Maybe Trial by Jury made sense a few hundred years ago, but now we have Twitter.

Elections made sense long ago, but today we all watch the Daily Show.

But especially at a time when Americans’ confidence in the ability of their government to address pressing concerns is at a record low, two-year House terms no longer make any sense. We should get rid of federal midterm elections entirely.

Timmy, that’s what they call a non-sequitur.

Americans have no confidence in government. Let’s extend the terms of government officials so they can’t be removed.

Moreover, Twitter, ubiquitous video cameras, 24-hour cable news and a host of other technologies provide a level of hyper-accountability the framers could not possibly have imagined.

Twitter, video cameras, cable news! Who needs elections anyway?

In the modern age, we do not need an election every two years to communicate voters’ desires to their elected officials.

We don’t need an election to communicate voter desires. We need an election to throw the bums out. Surely you good liberal gentlemen understand that. Some things you just can’t do through Twitter, cable news and video cameras.

The main impact of the midterm election in the modern era has been to weaken the president, the only government official (other than the powerless vice president) elected by the entire nation.

Which would be really awesome, like the filibuster, if he were a Republican. But since he’s a Democrat, he now embodies the national will… even though everyone hates him.

The realities of the modern election cycle are that we spend almost two years selecting a president with a well-developed agenda, but then, less than two years after the inauguration, the midterm election cripples that same president’s ability to advance that agenda.
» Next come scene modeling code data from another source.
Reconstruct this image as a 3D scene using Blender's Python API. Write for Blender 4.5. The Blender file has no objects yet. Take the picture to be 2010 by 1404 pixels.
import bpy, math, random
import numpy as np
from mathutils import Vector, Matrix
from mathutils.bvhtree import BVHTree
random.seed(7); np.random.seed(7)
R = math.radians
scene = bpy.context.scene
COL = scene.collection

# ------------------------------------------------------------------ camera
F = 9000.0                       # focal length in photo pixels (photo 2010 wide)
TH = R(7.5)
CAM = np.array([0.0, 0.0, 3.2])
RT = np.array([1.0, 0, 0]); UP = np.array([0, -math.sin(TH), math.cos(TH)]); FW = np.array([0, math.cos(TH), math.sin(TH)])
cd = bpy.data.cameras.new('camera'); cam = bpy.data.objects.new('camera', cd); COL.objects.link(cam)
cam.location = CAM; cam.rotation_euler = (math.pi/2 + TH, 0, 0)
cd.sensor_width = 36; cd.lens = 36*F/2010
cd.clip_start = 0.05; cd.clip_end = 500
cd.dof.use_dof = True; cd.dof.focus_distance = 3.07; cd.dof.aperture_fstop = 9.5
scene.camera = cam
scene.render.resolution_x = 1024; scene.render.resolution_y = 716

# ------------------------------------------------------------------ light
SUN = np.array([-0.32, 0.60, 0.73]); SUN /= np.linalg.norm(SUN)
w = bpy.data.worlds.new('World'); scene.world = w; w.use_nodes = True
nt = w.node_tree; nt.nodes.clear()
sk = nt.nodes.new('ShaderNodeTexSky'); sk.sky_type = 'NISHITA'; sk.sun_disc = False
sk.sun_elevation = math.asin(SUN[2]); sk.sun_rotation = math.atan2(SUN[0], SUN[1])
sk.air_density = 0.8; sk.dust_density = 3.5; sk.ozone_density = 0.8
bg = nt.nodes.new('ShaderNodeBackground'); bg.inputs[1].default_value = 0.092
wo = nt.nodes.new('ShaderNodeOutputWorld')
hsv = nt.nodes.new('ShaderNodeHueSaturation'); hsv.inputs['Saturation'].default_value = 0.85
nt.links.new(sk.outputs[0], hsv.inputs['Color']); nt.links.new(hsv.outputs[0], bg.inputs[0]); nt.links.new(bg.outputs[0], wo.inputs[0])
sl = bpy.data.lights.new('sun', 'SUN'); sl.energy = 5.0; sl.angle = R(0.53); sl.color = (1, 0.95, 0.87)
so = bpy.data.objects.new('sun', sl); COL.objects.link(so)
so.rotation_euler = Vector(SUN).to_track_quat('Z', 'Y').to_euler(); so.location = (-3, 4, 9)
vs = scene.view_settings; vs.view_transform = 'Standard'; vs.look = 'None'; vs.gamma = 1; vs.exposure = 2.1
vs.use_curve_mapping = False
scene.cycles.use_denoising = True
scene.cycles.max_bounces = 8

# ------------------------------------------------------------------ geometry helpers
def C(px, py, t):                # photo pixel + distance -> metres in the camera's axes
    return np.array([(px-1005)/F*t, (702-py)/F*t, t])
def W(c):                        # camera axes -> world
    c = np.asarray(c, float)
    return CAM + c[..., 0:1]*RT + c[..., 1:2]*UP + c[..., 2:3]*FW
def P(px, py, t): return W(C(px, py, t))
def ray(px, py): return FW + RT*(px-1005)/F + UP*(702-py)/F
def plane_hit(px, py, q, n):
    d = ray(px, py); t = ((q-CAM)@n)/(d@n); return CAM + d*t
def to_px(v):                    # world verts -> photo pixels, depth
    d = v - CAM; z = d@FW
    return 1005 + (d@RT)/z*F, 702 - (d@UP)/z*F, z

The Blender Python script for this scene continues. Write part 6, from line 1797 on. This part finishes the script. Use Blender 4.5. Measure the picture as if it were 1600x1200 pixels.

It’s almost like the system was designed to prevent an imperial presidency. What do we call that again? Checks and balances?

Another quirk is that, during midterm elections, the electorate has been whiter, wealthier, older and more educated than during presidential elections.

Finally we come to the real issue. Those midterm voters are just too damn white.

There’s an obvious, simple fix, though.

I love simple obvious fixes. Especially when they are illegal, unnecessary and nakedly partisan attempts to rewrite the system.

The government should, through a constitutional amendment, extend the term of House members to four years and adjust the term of senators to either four or eight years, so that all elected federal officials would be chosen during presidential election years.

This simple obvious fix doesn’t go far enough for me. Can’t we just appoint them for life? Maybe by a diverse committee of community groups, newspaper editors and unions? Surely this would be a much fairer system?

And then we can abolish the Bill of Rights in another simple, obvious fix.